ЕЩЕ ПОСЕЩЕНИЕ
(25 марта 1865).
Под этим заголовком и датой — ни слова. В этот день Герцен снова посетил могилу Натали — на этот раз он приехал в Ниццу, чтобы похоронить своих детей — трехгодовалых близнецов, родившихся в его тайном браке с Натали Тучковой-Огарёвой[54] {http://www.polit.ru/research/2010/11/17/gertsen_print.html#_edn54}. Текст, подготовленный Птушкиной, оканчивается этим (тщательно отмеченным Герценом) молчанием.
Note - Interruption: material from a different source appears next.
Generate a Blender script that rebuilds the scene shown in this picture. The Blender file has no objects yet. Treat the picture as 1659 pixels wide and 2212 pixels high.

Эти текстологические решения имели последствия для интерпретации всей части пятой. Очевидно, что у рассказа Герцена не один конец и не одно начало, то есть не одна рамка. Так, первая глава (где излагаются события, предшествующие делу Гервега) завершается следующими словами:
...Было время, я строго и страстно судил человека, разбившего мою жизнь. Было время, когда я искренно желал убить этого человека... С тех пор прошло семь лет; настоящий сын нашего века, я износил желание мести и охладил страстное воззрение долгим беспрерывным разбором. В эти семь лет я узнал и свой собственный предел... и пределы многих... и вместо ножа — у меня в руках скальпель, а вместо брани и проклятий — принимаюсь за рассказ из психической патологии[55] {http://www.polit.ru/research/2010/11/17/gertsen_print.html#_edn55}.
Затем следует рассказ о романе Натали Герцен с Гервегом.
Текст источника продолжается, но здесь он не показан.